To do: Reproduce, character for character, the lines below from the first through the one with "from mathutils import Vector, Matrix". Leave pictures out.

begin Material provided

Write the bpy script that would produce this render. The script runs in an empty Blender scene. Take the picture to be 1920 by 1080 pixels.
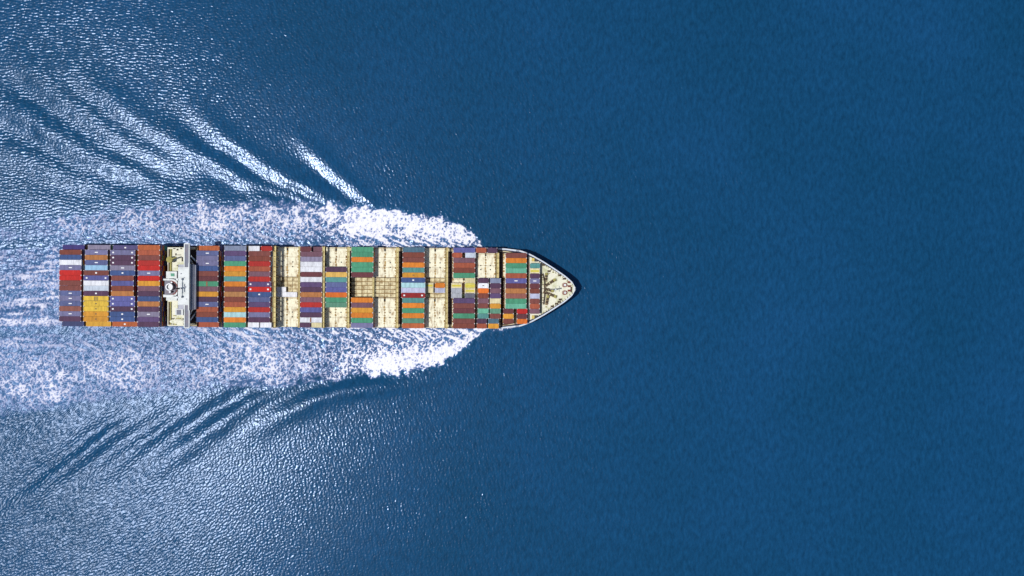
import bpy, bmesh, math, random
import numpy as np
from mathutils import Vector, Matrix

random.seed(7)
SC = bpy.context.scene
COL = SC.collection

# ------------------------------------------------------------------ camera
CAM_H = 800.0          # metres above the sea
FPX = 3000.0           # focal length in photo pixels (1920 wide)
cam_data = bpy.data.cameras.new("camera")
cam_data.sensor_width = 36.0
cam_data.lens = FPX / 1920.0 * 36.0
cam_data.clip_start = 1.0
cam_data.clip_end = 100000.0
cam = bpy.data.objects.new("camera", cam_data)
cam.location = (0, 0, CAM_H)
COL.objects.link(cam)
SC.camera = cam

# ------------------------------------------------------------------ sun and sky
SUN_DIR = Vector((-0.250, -0.056, 1.0)).normalized()
world = bpy.data.worlds.new("World")
SC.world = world
world.use_nodes = True
wn = world.node_tree.nodes
bg = wn["Background"]
sky = wn.new("ShaderNodeTexSky")
sky.sky_type = 'NISHITA'
sky.sun_disc = False
sky.sun_elevation = math.asin(SUN_DIR.z)
sky.sun_rotation = math.atan2(SUN_DIR.x, SUN_DIR.y) % (2 * math.pi)
world.node_tree.links.new(sky.outputs[0], bg.inputs[0])
bg.inputs[1].default_value = 0.08

sun_data = bpy.data.lights.new("sun", 'SUN')
sun_data.energy = 3.4
sun_data.angle = math.radians(0.53)
sun_data.color = (1.0, 0.98, 0.95)
sun = bpy.data.objects.new("sun", sun_data)
sun.rotation_euler = SUN_DIR.to_track_quat('Z', 'Y').to_euler()
sun.location = (-300, -100, 900)
COL.objects.link(sun)

SC.view_settings.view_transform = 'Standard'
SC.view_settings.look = 'None'
SC.view_settings.exposure = 0.0
SC.view_settings.gamma = 1.0
SC.cycles.use_denoising = False
SC.cycles.max_bounces = 6


# ------------------------------------------------------------------ helpers
def lin(c):
    return tuple(((v / 255.0) / 12.92 if v / 255.0 <= 0.04045 else ((v / 255.0 + 0.055) / 1.055) ** 2.4) for v in c)


def px2w(px, py, z=0.0):
    k = (CAM_H - z) / FPX
    return ((px - 960.0) * k, (540.0 - py) * k)


def px2x(px, z):
    return (px - 960.0) * (CAM_H - z) / FPX


def new_mat(name):
    m = bpy.data.materials.new(name)
    m.use_nodes = True
    nt = m.node_tree
    return m, nt, nt.nodes["Principled BSDF"]


def paint_mat(name, srgb, rough=0.55, dirt=None, amount=0.35, scale=0.6, k=0.85, stretch=(1, 1, 1), lo=0.45, hi=0.7, fine=0.12):
    """painted steel: base colour, weather stains and fine tonal variation"""
    m, nt, b = new_mat(name)
    base = tuple(v * k for v in lin(srgb))
    tc = nt.nodes.new("ShaderNodeTexCoord")
    mp = nt.nodes.new("ShaderNodeMapping")
    mp.inputs['Scale'].default_value = stretch
    nt.links.new(tc.outputs['Object'], mp.inputs[0])
    n1 = nt.nodes.new("ShaderNodeTexNoise")
    n1.inputs['Scale'].default_value = scale
    n1.inputs['Detail'].default_value = 5
    n1.inputs['Roughness'].default_value = 0.65
    nt.links.new(mp.outputs[0], n1.inputs['Vector'])
    r = nt.nodes.new("ShaderNodeMapRange")
    r.inputs[1].default_value = lo
    r.inputs[2].default_value = hi
    r.inputs[4].default_value = amount
    nt.links.new(n1.outputs[0], r.inputs[0])
    mx = nt.nodes.new("ShaderNodeMix")
    mx.data_type = 'RGBA'
    mx.inputs['A'].default_value = (*base, 1)
    d = lin(dirt) if dirt else tuple(v * 0.35 for v in base)
    mx.inputs['B'].default_value = (*d, 1)
    nt.links.new(r.outputs[0], mx.inputs[0])
    n2 = nt.nodes.new("ShaderNodeTexNoise")
    n2.inputs['Scale'].default_value = 2.3
    n2.inputs['Detail'].default_value = 3
    nt.links.new(mp.outputs[0], n2.inputs['Vector'])
    r2 = nt.nodes.new("ShaderNodeMapRange")
    r2.inputs[3].default_value = 1 - fine * 2
    r2.inputs[4].default_value = 1 + fine * 2
    nt.links.new(n2.outputs[0], r2.inputs[0])
    vm = nt.nodes.new("ShaderNodeVectorMath")
    vm.operation = 'SCALE'
    nt.links.new(mx.outputs['Result'], vm.inputs[0])
    nt.links.new(r2.outputs[0], vm.inputs['Scale'])
    nt.links.new(vm.outputs[0], b.inputs['Base Color'])
    b.inputs['Roughness'].default_value = rough
    return m


class MB:
    """collects boxes, prisms and tubes into ONE mesh"""

    def __init__(self):
        self.v = []
        self.f = []
        self.mi = []

    def add(self, vs, fs, mi=0):
        o = len(self.v)
        self.v += [tuple(p) for p in vs]
        self.f += [tuple(i + o for i in f) for f in fs]
        self.mi += [mi] * len(fs)

    def box(self, x0, x1, y0, y1, z0, z1, mi=0):
        vs = [(x0, y0, z0), (x1, y0, z0), (x1, y1, z0), (x0, y1, z0), (x0, y0, z1), (x1, y0, z1), (x1, y1, z1), (x0, y1, z1)]
        fs = [(0, 3, 2, 1), (4, 5, 6, 7), (0, 1, 5, 4), (1, 2, 6, 5), (2, 3, 7, 6), (3, 0, 4, 7)]
        self.add(vs, fs, mi)

    def prism(self, pts, z0, z1, mi=0):
        n = len(pts)
        vs = [(x, y, z0) for x, y in pts] + [(x, y, z1) for x, y in pts]
        fs = [tuple(reversed(range(n))), tuple(range(n, 2 * n))]
        fs += [(i, (i + 1) % n, n + (i + 1) % n, n + i) for i in range(n)]
        self.add(vs, fs, mi)

    def tube(self, a, b, r, mi=0, n=8, r2=None):
        a, b = Vector(a), Vector(b)
        r2 = r if r2 is None else r2
        d = (b - a).normalized()
        u = d.orthogonal().normalized()
        w = d.cross(u)
        vs = []
        for p, rr in ((a, r), (b, r2)):
            for i in range(n):
                t = 2 * math.pi * i / n
                vs.append(p + u * math.cos(t) * rr + w * math.sin(t) * rr)
        fs = [(i, (i + 1) % n, n + (i + 1) % n, n + i) for i in range(n)]
        fs += [tuple(reversed(range(n))), tuple(range(n, 2 * n))]
        self.add(vs, fs, mi)

    def ring(self, c, r0, r1, z0, z1, mi=0, n=28, a0=0.0, a1=2 * math.pi):
        cx, cy = c
        full = abs(a1 - a0 - 2 * math.pi) < 1e-6
        m = n if full else n + 1
        vs = []
        for i in range(m):
            t = a0 + (a1 - a0) * i / n
            for r, z in ((r0, z0), (r1, z0), (r1, z1), (r0, z1)):
                vs.append((cx + math.cos(t) * r, cy + math.sin(t) * r, z))
        fs = []
        for i in range(n):
            j = (i + 1) % m
            for k in range(4):
                k2 = (k + 1) % 4
                fs.append((4 * i + k, 4 * j + k, 4 * j + k2, 4 * i + k2))
        if not full:
            fs.append((0, 1, 2, 3))
            e = 4 * (m - 1)
            fs.append((e + 3, e + 2, e + 1, e))
        self.add(vs, fs, mi)

    def build(self, name, mats, parent=None):
        me = bpy.data.meshes.new(name)
        me.from_pydata(self.v, [], self.f)
        if not isinstance(mats, (list, tuple)):
            mats = [mats]
        for m in mats:
            me.materials.append(m)
        me.polygons.foreach_set('material_index', self.mi)
        bm = bmesh.new()
        bm.from_mesh(me)
        bmesh.ops.recalc_face_normals(bm, faces=bm.faces)
        bm.to_mesh(me)
        bm.free()
        o = bpy.data.objects.new(name, me)
        COL.objects.link(o)
        if parent is not None:
            o.parent = parent
        return o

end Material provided

Task output:
Write the bpy script that would produce this render. The script runs in an empty Blender scene. Take the picture to be 1920 by 1080 pixels.
import bpy, bmesh, math, random
import numpy as np
from mathutils import Vector, Matrix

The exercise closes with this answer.